◆ What this task involves:
Reproduce nothing but the lines from the start of the material through the line that includes "PI = math.pi", both ends included, and omit every picture.

◆ Dataset excerpt:
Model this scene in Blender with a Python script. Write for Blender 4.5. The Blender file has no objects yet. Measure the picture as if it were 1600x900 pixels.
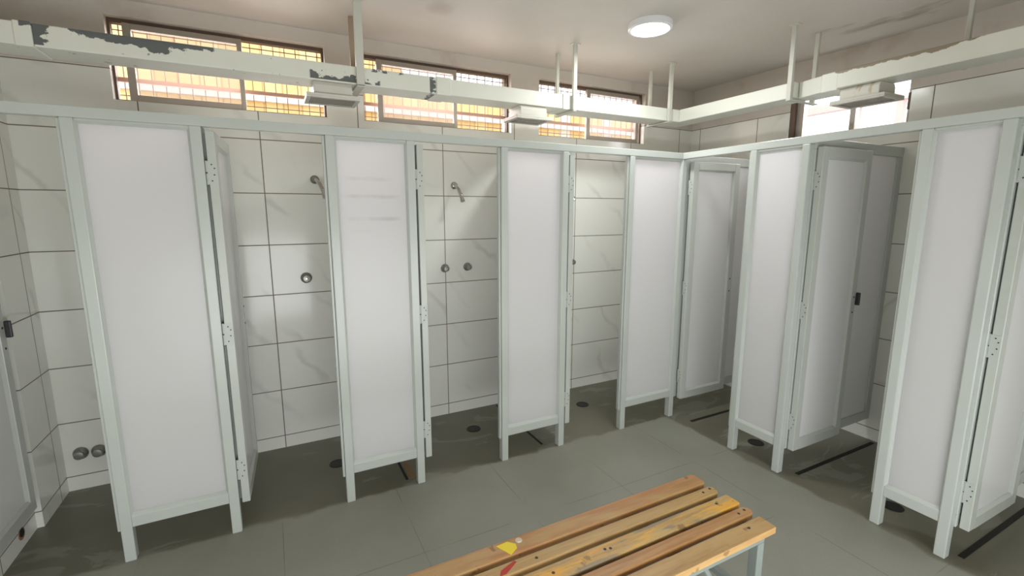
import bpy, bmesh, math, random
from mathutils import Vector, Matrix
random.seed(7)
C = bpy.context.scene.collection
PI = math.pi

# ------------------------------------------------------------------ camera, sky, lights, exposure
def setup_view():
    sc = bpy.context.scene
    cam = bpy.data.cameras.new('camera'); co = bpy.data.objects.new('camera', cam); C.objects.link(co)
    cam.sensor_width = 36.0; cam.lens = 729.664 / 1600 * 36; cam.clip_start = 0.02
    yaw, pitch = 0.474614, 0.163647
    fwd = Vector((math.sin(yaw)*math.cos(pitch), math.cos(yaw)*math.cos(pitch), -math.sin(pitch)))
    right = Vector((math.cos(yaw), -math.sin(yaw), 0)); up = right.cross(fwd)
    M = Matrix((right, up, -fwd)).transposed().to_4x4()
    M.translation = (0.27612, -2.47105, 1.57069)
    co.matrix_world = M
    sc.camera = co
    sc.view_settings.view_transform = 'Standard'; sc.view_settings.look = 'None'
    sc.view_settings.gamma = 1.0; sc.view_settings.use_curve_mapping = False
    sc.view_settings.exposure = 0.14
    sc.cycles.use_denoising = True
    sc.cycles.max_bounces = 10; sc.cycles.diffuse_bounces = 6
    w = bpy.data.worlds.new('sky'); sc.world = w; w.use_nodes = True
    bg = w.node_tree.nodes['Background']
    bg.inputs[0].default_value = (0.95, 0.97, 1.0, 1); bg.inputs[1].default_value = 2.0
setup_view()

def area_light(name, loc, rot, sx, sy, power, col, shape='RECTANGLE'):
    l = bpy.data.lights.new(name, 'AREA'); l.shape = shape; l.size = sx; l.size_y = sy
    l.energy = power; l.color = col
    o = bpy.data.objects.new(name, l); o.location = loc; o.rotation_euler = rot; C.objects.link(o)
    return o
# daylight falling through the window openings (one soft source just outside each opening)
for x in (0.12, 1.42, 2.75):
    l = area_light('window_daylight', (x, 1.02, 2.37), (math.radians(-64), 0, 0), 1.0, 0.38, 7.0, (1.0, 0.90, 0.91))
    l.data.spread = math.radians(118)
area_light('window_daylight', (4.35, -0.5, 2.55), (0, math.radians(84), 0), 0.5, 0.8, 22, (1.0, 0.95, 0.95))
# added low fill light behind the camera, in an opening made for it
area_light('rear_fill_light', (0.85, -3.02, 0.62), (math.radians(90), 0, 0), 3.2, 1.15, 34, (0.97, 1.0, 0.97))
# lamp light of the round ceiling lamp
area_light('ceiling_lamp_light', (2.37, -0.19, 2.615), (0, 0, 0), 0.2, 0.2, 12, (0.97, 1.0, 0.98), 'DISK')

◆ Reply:
Model this scene in Blender with a Python script. Write for Blender 4.5. The Blender file has no objects yet. Measure the picture as if it were 1600x900 pixels.
import bpy, bmesh, math, random
from mathutils import Vector, Matrix
random.seed(7)
C = bpy.context.scene.collection
PI = math.pi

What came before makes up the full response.